Miking guitar cab

If you cant succeed with one mic (SM57 or there abouts) then you probably wont succeed with 3 mics. Get a good sound with an SM57 and then add mics to beef up the sound if needed. For example if you get a good meaty lo end sound from the 57 then stick a 58 on another speaker to tey and get some hi end but not 5K hi end!! ,
Then if you get a good sound with the 57 and 58, try adding a mic a few feet away from the cab (harder to find a good position for the mic) .This could add some depth to the recording and usually would be mixed in just a little with the 57 and 58.
Watch yer phase though.
 
scrubs said:
Get that first mic really close. Like inside 6 in from the speaker (inside 2 inches is even better). Take the grill/mesh off, if possible. Start with the mic at the junction of the speaker cone and center, angled so that it is parallel with the cone. Have headphones on while you're doing this, so you can hear what the mic hears. Play a little something and move the mic around until you find the "sweet spot." You may need to be right in the center, or out toward the edge. It varies greatly depending on the speaker.
This is how we used to mike our 4x12 cabs when performing live. Mike one of the top speakers, to reduce the effect of floor reflection. For home recording, make sure the cabinet is on an insulating pad of some sort and throw a quilt over the cabinet and mike to kill room reflections. As scrubs said, play with the placement and angle of the mike relative to the cone.

Your recorded sound will sound a bit dry, since it won't have any of the room in it. You can add a bit of room with delay effect.

On the other hand, if you want to get something like a rockabilly sound, stick the cabinet against the wall of a bare room and put the mike in the middle of the room, crank it up and let it rip. It will sound a bit trashy when isolated but will mix well.
 
I've heard a lot of people talk about phasing when using multiple mics. I'm trying to understand the actual physics of this so please bear with me...

At 70F with dry air, sound travels at about 1130 feet per second. So if you place your ambient mic 2 feet behind the primary mic, we are looking at a 0.00177 second delay. But delay doesn't cause phasing...does it?

One would think that the lenth of a single wave is actually what causes phasing...similar to how noise cancellation headphones work.

My questions is, "Isn't it impossible for one to place the secondary mic with such precision that it doesn't go out of phase with the actual sound waves being picked up by the primary mic?"

Am I totally off base? What am I missing?
 
I have quite a bit of experience with live miking, and quite a bit less with studio miking. That said, I've never seen multiple mikes used on a cabinet during live performances unless it was for redundancy. (I'm talking about small-to-medium club work here, not stadium stuff.)

I guess that in a recording scenario you could place as many mikes as you wanted on a speaker or cabinet, record each to a separate channel, and pick the sound you like best. But David Katauskis makes a valid point about phase effect (unless you are playing a single note the whole time..... ;) )
 
David Katauskas said:
I've heard a lot of people talk about phasing when using multiple mics. I'm trying to understand the actual physics of this so please bear with me...

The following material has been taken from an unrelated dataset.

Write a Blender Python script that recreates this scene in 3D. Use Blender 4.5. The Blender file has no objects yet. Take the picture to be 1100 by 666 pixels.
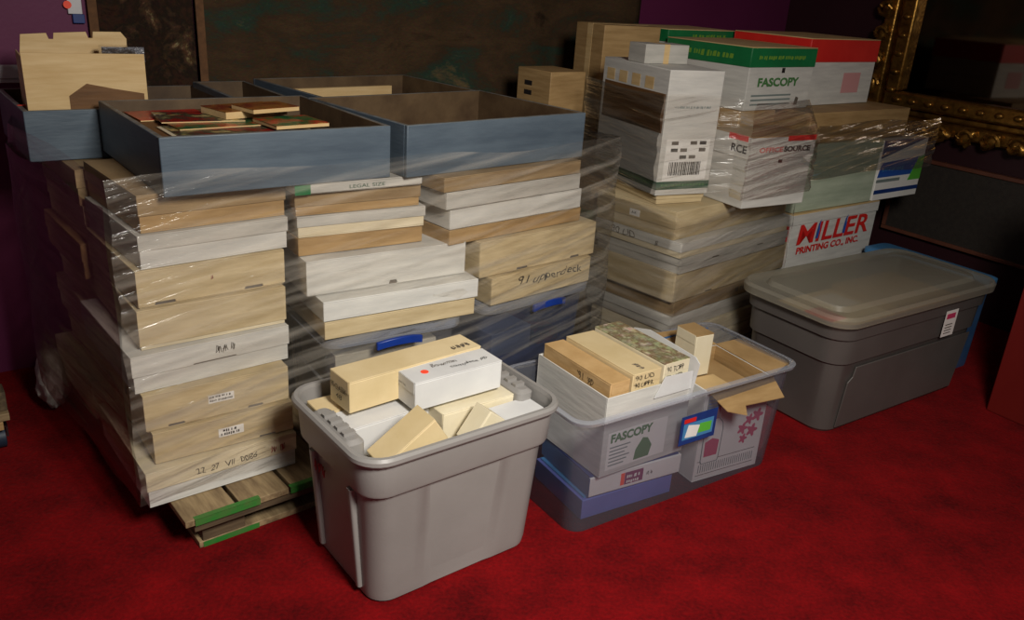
import bpy, bmesh, math, random
from mathutils import Vector, Matrix
random.seed(7)
R = math.radians
SC = bpy.context.scene
COL = SC.collection

# ---------------------------------------------------------------- materials
def srgb(r, g, b):
    f = lambda c: (c/255)/12.92 if c/255 <= .04045 else ((c/255+.055)/1.055)**2.4
    return (f(r), f(g), f(b), 1)

def new_mat(name):
    m = bpy.data.materials.new(name); m.use_nodes = True
    nt = m.node_tree; nt.nodes.clear()
    out = nt.nodes.new('ShaderNodeOutputMaterial')
    return m, nt, out

def N(nt, t, **kw):
    n = nt.nodes.new(t)
    for k, v in kw.items():
        if k in n.inputs: n.inputs[k].default_value = v
        else: setattr(n, k, v)
    return n

def surf_mat(name, c1, c2=None, scale=8, stretch=(1, 1, 1), rough=.6, bump=.1, bscale=60, metal=0, spec=.4, contrast=(.35, .65), coord='Object'):
    m, nt, out = new_mat(name)
    L = nt.links.new
    p = N(nt, 'ShaderNodeBsdfPrincipled', Roughness=rough, Metallic=metal)
    p.inputs['Specular IOR Level'].default_value = spec
    tc = N(nt, 'ShaderNodeTexCoord'); mp = N(nt, 'ShaderNodeMapping'); mp.inputs['Scale'].default_value = stretch
    L(tc.outputs[coord], mp.inputs['Vector'])
    nz = N(nt, 'ShaderNodeTexNoise', Scale=scale, Detail=5.0, Roughness=.6)
    L(mp.outputs[0], nz.inputs['Vector'])
    rp = N(nt, 'ShaderNodeValToRGB')
    rp.color_ramp.elements[0].position, rp.color_ramp.elements[1].position = contrast
    rp.color_ramp.elements[0].color = c1; rp.color_ramp.elements[1].color = c2 or c1
    L(nz.outputs['Fac'], rp.inputs['Fac']); L(rp.outputs['Color'], p.inputs['Base Color'])
    if bump:
        n2 = N(nt, 'ShaderNodeTexNoise', Scale=bscale, Detail=3.0)
        L(mp.outputs[0], n2.inputs['Vector'])
        b = N(nt, 'ShaderNodeBump', Strength=bump, Distance=.004)
        L(n2.outputs['Fac'], b.inputs['Height']); L(b.outputs[0], p.inputs['Normal'])
    L(p.outputs[0], out.inputs['Surface'])
    return m

M = {}
def paper(k, a, b): M[k] = surf_mat(k, srgb(*a), srgb(*b), scale=5, stretch=(1, 1, 9), rough=.62, bump=.25, bscale=9, spec=.35, contrast=(.3, .7))
paper('beige', (176, 156, 118), (208, 190, 152))
paper('cream', (196, 182, 150), (222, 210, 182))
paper('white_card', (188, 187, 182), (214, 212, 205))
paper('grey_card', (164, 162, 155), (194, 190, 182))
paper('kraft', (148, 118, 76), (180, 148, 102))
paper('brown_card', (128, 104, 72), (158, 134, 98))
paper('tan', (196, 164, 112), (216, 188, 140))
paper('dark_kraft', (92, 62, 34), (120, 84, 48))
M['row_beige'] = surf_mat('row_beige', srgb(206, 184, 138), srgb(222, 202, 160), scale=4, rough=.55, bump=.08)
M['row_white'] = surf_mat('row_white', srgb(204, 204, 204), srgb(218, 218, 216), scale=4, rough=.5, bump=.05)
M['row_cream'] = surf_mat('row_cream', srgb(216, 204, 172), srgb(230, 220, 194), scale=4, rough=.55, bump=.08)
M['row_brown'] = surf_mat('row_brown', srgb(184, 148, 98), srgb(206, 172, 122), scale=9, stretch=(1, 1, 4), rough=.6, bump=.15)
M['inside'] = surf_mat('inside', srgb(120, 92, 58), srgb(140, 110, 72), rough=.8)
M['paint_blue'] = surf_mat('paint_blue', srgb(72, 84, 96), srgb(90, 103, 114), scale=3, stretch=(1, 1, 6), rough=.42, bump=.25, bscale=14)
M['worn_edge'] = surf_mat('worn_edge', srgb(96, 92, 84), srgb(120, 122, 122), scale=14, rough=.5, bump=.2)
M['tray_inside'] = surf_mat('tray_inside', srgb(70, 52, 34), srgb(98, 78, 54), scale=6, rough=.6, bump=.3, bscale=20)
M['bin_grey'] = surf_mat('bin_grey', srgb(138, 135, 132), srgb(146, 143, 140), scale=3, rough=.42, bump=.06, bscale=120)
M['bin_dark'] = surf_mat('bin_dark', srgb(84, 79, 76), srgb(92, 87, 84), scale=3, rough=.36, bump=.05, bscale=120)
M['plastic_blue'] = surf_mat('plastic_blue', srgb(20, 50, 130), srgb(26, 60, 150), rough=.35, bump=0)
M['box_blue'] = surf_mat('box_blue', srgb(50, 84, 128), srgb(62, 98, 142), rough=.4, bump=.05)
M['green'] = surf_mat('green', srgb(20, 104, 58), srgb(24, 116, 66), rough=.45, bump=.1)
M['dark_green'] = surf_mat('dark_green', srgb(24, 70, 48), srgb(28, 78, 54), rough=.45, bump=0)
M['red'] = surf_mat('red', srgb(204, 34, 30), srgb(214, 44, 36), rough=.45, bump=.05)
M['orange'] = surf_mat('orange', srgb(255, 70, 40), srgb(255, 84, 50), rough=.5, bump=0)
M['ink'] = surf_mat('ink', srgb(34, 30, 30), rough=.6, bump=0)
M['pale_pink'] = surf_mat('pale_pink', srgb(206, 150, 150), rough=.6, bump=0)
M['ink_pink'] = surf_mat('ink_pink', srgb(214, 110, 104), rough=.6, bump=0)
M['ink_soft'] = surf_mat('ink_soft', srgb(92, 84, 76), rough=.6, bump=0)
M['ink_red'] = surf_mat('ink_red', srgb(150, 60, 60), rough=.6, bump=0)
M['print_green'] = surf_mat('print_green', srgb(70, 120, 66), rough=.6, bump=0)
M['print_grey'] = surf_mat('print_grey', srgb(120, 132, 130), rough=.6, bump=0)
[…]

At 70F with dry air, sound travels at about 1130 feet per second. So if you place your ambient mic 2 feet behind the primary mic, we are looking at a 0.00177 second delay. But delay doesn't cause phasing...does it?

One would think that the lenth of a single wave is actually what causes phasing...similar to how noise cancellation headphones work.

My questions is, "Isn't it impossible for one to place the secondary mic with such precision that it doesn't go out of phase with the actual sound waves being picked up by the primary mic?"

Am I totally off base? What am I missing?
Delay causes phasing. The shorter the dealy, the higher the frequency that gets canceled. Very short delays cancel out very high frequencies that are out of our range. 1ms delay will cause a flange type sound.
 
Im sure you could be right actually. I dont think it is actually possible to get any two different sources exactly in phase. I could be wrong though.
If they were exactly in phase the whole way throught the song then wouldnt that mean that the two waves are infact exactly the same wave?
 
Let me put it to you this way.

If you placed two stereo speakers in line, with one slightly ahead of the other, and plugged a signal generator into the system and slowly swept the frequency band, at some frequency you will attain complete phase cancellation. This is because at that frequency, the peak of the output wave is presented to your ear as a peak from one speaker and a trough from the other because the distance between the speakers is equal to 1/2 the wavelength of the frequency, and you hear (theoretically) nothing. And if that frequency is a harmonic or undertone of some instrument producing a different fundamental frequency, you won't hear the harmonic.

Separating the speakers by differing distances simply changes the frequency that undergoes phase cancellation.

So multiple mikes in front of any source would need to be exactly the same distance from the source to avoid phase cancellation at some frequency. that said, very small differences in displacement would only effect very high frequencies (high frequency = short wavelength) and very large offsets would only effect very low frequencies.